Written task — Quote the listing below word for word, stopping after the line that contains "scene.camera = cam".

-- Source data start --

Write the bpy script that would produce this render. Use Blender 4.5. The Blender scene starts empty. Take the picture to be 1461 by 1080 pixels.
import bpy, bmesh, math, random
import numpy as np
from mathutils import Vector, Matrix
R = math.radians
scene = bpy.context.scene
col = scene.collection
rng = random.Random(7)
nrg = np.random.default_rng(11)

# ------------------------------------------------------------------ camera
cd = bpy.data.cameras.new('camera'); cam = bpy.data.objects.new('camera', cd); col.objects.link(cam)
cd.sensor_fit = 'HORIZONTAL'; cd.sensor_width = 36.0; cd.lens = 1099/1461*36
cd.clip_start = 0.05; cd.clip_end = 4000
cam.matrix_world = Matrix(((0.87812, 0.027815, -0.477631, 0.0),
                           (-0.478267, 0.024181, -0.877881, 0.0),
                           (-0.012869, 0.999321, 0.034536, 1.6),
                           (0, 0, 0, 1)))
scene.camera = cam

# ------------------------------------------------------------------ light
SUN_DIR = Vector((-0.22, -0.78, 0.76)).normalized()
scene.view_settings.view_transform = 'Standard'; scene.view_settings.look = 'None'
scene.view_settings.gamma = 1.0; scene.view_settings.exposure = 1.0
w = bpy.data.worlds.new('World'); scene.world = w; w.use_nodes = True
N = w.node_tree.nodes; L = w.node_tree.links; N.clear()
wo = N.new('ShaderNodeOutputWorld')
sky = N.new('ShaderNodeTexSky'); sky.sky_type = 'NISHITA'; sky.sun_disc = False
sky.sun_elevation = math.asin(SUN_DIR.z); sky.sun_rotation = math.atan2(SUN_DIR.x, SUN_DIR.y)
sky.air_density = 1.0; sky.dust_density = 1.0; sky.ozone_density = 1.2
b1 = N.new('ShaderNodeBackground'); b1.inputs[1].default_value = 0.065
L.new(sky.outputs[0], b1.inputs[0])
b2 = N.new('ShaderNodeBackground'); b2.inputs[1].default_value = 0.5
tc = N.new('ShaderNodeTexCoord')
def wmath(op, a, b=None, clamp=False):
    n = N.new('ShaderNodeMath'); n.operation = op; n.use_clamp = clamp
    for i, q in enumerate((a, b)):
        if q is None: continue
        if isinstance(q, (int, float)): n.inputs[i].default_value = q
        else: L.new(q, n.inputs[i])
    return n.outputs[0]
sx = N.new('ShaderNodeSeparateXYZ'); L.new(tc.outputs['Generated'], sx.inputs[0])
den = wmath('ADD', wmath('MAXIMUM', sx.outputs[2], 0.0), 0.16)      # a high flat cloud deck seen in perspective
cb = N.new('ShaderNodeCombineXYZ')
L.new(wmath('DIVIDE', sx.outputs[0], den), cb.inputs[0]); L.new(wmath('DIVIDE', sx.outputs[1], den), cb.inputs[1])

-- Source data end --

Worked solution —
Write the bpy script that would produce this render. Use Blender 4.5. The Blender scene starts empty. Take the picture to be 1461 by 1080 pixels.
import bpy, bmesh, math, random
import numpy as np
from mathutils import Vector, Matrix
R = math.radians
scene = bpy.context.scene
col = scene.collection
rng = random.Random(7)
nrg = np.random.default_rng(11)

# ------------------------------------------------------------------ camera
cd = bpy.data.cameras.new('camera'); cam = bpy.data.objects.new('camera', cd); col.objects.link(cam)
cd.sensor_fit = 'HORIZONTAL'; cd.sensor_width = 36.0; cd.lens = 1099/1461*36
cd.clip_start = 0.05; cd.clip_end = 4000
cam.matrix_world = Matrix(((0.87812, 0.027815, -0.477631, 0.0),
                           (-0.478267, 0.024181, -0.877881, 0.0),
                           (-0.012869, 0.999321, 0.034536, 1.6),
                           (0, 0, 0, 1)))
scene.camera = cam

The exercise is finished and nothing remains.